Saturday, October 29, 2005

Writers in the Spanish Civil War

George Packer writes a lengthy piece on the Spanish Civil War and the Hemingway, Dos Passos dichotomy. I just had a piece on Hemingway turned down by The New Yorker which, as John McPhee can tell you doesn't mean it's bad. Prescient maybe? Good to see they're paying attention. Packer does a number on Hemingway, and I'm not sure it's justified.
Intellectuals can hardly keep away from politics any more than other citizens, and probably less, especially in decades like the nineteen-thirties (or this one, for that matter). But, because they typically bring to it an unstable mix of abstraction and narcissism, their judgments tend to be absolute, when nothing in politics ever is.
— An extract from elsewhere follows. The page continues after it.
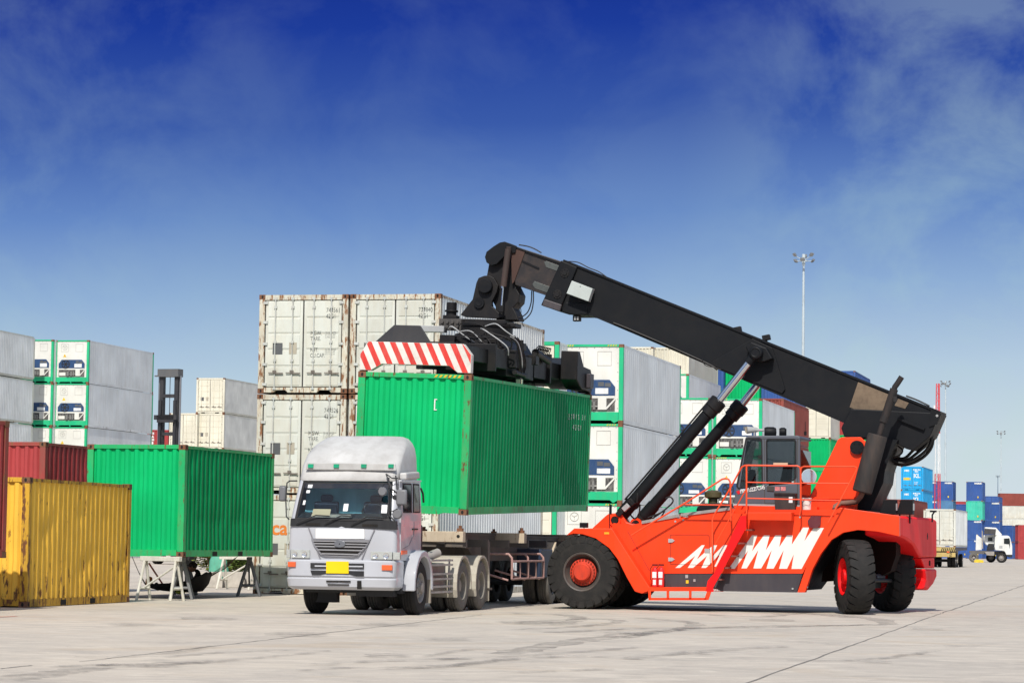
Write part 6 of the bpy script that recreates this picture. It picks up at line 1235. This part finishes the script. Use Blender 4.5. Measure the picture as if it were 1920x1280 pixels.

This is why a writer as devoted to the visible, concrete world as Hemingway could nonetheless stumble so badly during his time in Spain: he lacked a sense of politics. The writer forever in search of one true sentence ended up accepting a whole raft of lies.

That's pretty harsh, but in EH's defense he was a liberalesque political voter, but in war he put politics aside to observe behavior. "I think he was a Democrat," Bud Purdy his Idaho friend said, but he sure didn't flaunt his political ideas. That's a rare thing in a writer, and Packer clearly doesn't like it.